Houses, boxes, court cases and fruit bars. What do these four things have in common? I have used each of them to help students understand how to write an essay. The other night, though, because I felt my college students were ready for the mind-blowing revelation, I used all four at once.
What do students often complain about in the essay writing process (other than the process itself): the organization. Finally, here is a set of object lessons that clearly communicate the professional expectations of an essay’s format.
Essays are houses
Perhaps you have seen a housing property show popular on reality channels where potential buyers follow a realtor through a home. Room by room, viewers explore features and consider the merits of what they see. Do not we, as writers, create the same experience for readers? Each body paragraph is a room! The introductory paragraph is the author and reader on the front sidewalk taking it all in. Throughout the essay, the author discusses a topic paying close attention to address only what is within that paragraph’s topic. Why talk about the bathroom when you are in the dining room? When you are done with one room, you use a transition to guide the reader across the threshold to the next topic. Your conclusion, then, is the author and reader back outside on the sidewalk taking in the experience with a renewed perspective of what has been learned on the tour. Essays are houses and paragraphs are rooms.

Outlines are like nesting boxes
Picture Russian nesting dolls. You open the largest one and inside there is another very similar to the first, just a little smaller. Keep going and you see the uniqueness of each one yet see the consistency of their design. Within each body paragraph that we compose in an essay, our sentences move from the general to the specific – developing and deepening the argument while remaining relatively fluid in design. Four nesting boxes, purchased from a local container store, best illustrate this concept visually for students. When it comes time to outline ideas for an essay’s construction, I share with students a two-page template of nesting boxes to fill out with four levels of thought: a topic sentence, a transition sentence clarifying the context, a blended quote, and then several sentences of deeper analysis.
Paragraphs are like court cases
Ask your students who love courtroom drama what the order of the court is. Answers will yield this structure: 1) opening argument, 2) background information, 3) body of evidence, 4) closing argument. Body paragraphs do the same thing! Every paragraph is a court case and your reader is the jury….

Fruit bar format
The idea for how to best illustrate the flow of reading a good essay occurred to me one day while eating a fruit bar. (I find that the Nutri-Grain brand works best). Distribute a fruit bar to each student – being mindful of any allergies, of course. Start with the outside wrapper and read the title. “The author claims this essay will be about nutri-grain strawberry (for example) and soft-baked. I should certainly expect to encounter this while I am reading. Now I am going to unwrap the fruit bar. I see a five-paragraph essay here, and I was intrigued by the title, but I cannot tell its quality from the outside. I will have to bite into the introduction.” Take the first of five bites and digest it as if mulling over its claim.

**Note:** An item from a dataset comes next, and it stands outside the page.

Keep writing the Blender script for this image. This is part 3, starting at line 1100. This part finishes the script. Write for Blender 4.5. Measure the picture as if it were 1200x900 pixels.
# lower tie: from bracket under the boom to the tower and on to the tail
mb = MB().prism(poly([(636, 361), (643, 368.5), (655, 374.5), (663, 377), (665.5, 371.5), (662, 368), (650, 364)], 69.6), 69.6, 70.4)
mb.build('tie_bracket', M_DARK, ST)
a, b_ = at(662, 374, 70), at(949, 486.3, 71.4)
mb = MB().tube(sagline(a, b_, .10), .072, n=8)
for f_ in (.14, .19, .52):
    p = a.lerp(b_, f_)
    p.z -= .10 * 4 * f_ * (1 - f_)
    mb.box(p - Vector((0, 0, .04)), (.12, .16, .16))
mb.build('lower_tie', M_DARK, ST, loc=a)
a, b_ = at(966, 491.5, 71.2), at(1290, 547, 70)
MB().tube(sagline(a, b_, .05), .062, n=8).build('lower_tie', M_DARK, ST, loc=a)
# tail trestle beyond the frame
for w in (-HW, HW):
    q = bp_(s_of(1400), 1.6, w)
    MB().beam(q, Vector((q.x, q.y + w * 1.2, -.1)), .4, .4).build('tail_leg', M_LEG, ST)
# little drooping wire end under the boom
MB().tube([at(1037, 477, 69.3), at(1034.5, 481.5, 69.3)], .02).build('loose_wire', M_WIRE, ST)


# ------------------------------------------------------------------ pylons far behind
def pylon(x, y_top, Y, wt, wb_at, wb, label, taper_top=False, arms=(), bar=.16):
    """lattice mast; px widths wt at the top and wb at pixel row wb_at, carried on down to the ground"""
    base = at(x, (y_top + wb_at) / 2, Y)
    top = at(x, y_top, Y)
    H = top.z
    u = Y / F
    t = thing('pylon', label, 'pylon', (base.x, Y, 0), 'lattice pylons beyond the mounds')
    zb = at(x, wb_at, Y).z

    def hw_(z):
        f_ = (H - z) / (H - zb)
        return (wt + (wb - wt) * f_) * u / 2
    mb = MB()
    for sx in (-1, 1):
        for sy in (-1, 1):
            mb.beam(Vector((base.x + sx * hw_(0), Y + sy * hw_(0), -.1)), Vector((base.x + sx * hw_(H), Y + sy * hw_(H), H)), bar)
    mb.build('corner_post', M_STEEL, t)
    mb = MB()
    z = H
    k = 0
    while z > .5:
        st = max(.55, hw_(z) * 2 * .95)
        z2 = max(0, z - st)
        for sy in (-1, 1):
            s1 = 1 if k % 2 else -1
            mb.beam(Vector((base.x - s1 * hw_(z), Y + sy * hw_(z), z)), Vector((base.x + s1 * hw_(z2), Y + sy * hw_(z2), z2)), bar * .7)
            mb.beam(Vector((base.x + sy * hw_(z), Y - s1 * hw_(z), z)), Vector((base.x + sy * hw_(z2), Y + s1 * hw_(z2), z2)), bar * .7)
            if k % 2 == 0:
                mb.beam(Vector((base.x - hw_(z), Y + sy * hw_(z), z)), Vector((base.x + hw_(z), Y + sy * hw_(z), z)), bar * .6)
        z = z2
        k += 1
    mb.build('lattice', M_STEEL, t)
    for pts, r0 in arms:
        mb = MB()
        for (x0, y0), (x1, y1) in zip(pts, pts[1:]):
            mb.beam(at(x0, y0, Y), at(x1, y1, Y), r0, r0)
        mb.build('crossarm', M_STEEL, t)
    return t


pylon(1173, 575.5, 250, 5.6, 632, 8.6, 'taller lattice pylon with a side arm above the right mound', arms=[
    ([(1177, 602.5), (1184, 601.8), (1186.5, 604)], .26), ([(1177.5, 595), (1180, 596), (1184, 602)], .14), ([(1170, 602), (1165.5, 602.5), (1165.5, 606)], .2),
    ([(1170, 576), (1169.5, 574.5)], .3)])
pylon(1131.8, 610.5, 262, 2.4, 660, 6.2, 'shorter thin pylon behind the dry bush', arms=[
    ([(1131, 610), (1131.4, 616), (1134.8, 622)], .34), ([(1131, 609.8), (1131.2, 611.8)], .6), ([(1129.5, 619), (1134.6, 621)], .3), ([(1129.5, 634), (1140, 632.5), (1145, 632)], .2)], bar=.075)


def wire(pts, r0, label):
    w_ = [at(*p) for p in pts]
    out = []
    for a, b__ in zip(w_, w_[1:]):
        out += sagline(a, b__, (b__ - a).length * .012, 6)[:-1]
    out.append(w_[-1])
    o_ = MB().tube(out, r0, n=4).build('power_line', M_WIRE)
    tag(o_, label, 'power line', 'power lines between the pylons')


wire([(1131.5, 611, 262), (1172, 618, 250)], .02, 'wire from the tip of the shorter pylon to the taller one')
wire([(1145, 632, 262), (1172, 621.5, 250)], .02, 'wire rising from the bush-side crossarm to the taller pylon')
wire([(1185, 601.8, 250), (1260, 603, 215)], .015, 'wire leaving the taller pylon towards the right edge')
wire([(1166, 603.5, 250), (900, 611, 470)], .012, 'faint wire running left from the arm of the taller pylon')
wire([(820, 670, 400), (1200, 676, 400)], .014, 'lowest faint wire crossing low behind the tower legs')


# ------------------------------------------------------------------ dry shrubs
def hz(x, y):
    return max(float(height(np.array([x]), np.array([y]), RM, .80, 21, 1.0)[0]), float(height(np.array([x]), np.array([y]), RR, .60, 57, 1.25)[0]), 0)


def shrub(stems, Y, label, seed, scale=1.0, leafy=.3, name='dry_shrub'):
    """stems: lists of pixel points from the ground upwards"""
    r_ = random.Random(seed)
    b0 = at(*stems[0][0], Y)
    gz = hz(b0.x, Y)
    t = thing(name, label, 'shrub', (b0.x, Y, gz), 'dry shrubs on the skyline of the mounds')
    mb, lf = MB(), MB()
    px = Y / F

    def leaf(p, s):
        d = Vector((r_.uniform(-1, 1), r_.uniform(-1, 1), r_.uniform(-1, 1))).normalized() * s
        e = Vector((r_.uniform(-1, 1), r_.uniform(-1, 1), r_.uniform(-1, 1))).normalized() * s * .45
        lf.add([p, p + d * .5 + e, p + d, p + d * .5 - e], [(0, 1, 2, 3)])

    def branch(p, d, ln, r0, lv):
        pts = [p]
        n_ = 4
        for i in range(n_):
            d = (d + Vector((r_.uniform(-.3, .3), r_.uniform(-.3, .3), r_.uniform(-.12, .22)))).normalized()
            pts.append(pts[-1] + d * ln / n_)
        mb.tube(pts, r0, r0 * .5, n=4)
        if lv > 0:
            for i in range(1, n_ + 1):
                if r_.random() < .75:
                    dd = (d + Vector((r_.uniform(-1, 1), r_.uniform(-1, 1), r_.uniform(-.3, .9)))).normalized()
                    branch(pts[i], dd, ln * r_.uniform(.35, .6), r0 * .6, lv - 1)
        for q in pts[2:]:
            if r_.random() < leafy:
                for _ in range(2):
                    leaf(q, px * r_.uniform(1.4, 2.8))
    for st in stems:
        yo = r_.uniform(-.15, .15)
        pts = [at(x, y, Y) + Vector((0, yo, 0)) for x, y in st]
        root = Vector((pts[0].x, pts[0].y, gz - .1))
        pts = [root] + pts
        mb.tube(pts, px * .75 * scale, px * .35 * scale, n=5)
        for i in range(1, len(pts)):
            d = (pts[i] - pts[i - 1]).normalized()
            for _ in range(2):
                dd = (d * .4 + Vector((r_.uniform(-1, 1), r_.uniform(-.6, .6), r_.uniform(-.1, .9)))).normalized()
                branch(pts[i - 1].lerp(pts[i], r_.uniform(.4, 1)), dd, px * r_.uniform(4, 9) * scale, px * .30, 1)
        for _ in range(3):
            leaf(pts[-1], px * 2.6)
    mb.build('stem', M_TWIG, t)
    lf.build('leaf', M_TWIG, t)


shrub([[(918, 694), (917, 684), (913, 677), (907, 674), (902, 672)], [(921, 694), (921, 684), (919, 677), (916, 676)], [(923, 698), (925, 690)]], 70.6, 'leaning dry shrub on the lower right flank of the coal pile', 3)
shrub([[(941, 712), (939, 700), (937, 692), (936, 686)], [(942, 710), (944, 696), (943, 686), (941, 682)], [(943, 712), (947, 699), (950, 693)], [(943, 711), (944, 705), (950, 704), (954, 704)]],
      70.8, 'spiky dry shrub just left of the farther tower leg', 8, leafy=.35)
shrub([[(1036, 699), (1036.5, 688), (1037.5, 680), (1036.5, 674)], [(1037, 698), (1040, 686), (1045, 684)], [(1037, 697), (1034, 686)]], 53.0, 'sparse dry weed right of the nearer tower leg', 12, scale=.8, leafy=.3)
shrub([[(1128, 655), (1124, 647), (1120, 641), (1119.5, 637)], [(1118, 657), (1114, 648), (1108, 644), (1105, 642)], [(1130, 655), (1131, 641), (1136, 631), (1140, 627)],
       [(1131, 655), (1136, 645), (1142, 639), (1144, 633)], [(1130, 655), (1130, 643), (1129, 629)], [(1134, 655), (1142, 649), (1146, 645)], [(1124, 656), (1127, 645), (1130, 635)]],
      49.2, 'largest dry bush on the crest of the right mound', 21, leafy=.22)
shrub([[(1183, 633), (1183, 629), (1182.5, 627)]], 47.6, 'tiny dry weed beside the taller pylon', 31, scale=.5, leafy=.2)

“Okay, so now I have an idea of what the essay will address. Let’s get into the three body paragraphs and see if the author develops this flavor further.” Divide the body of the fruit bar into three paragraphs and leave the conclusion, the last bite, in your hand. As you chew, mention that the author’s content is consistent. You should not encounter any chocolate in an essay about strawberries. There are transitions linking the information ahead with what has just passed. Do not eat the conclusion yet!
Hold the last paragraph bite in your hand for all to see. “Do you notice how the conclusion of the essay is not open-ended? I am getting a definite sense of closure here. But I see something else: the conclusion looks a lot like the introduction! Perhaps the author wants to remind me of how the essay started and bring the content’s meaning full-circle. If the author has intrigued you enough, the essay should leave you hungry for more.”
Then, as a clincher, I flip the wrapper over and point out that because this was a research paper, the ingredients is the works cited. “See? The author even told me where the information came from.”
What object will work for you?
Students at any level love learning and implementing abstract concepts with a visual aid. Explore how your class will best grasp the structure of an essay. The results will be totally worth it.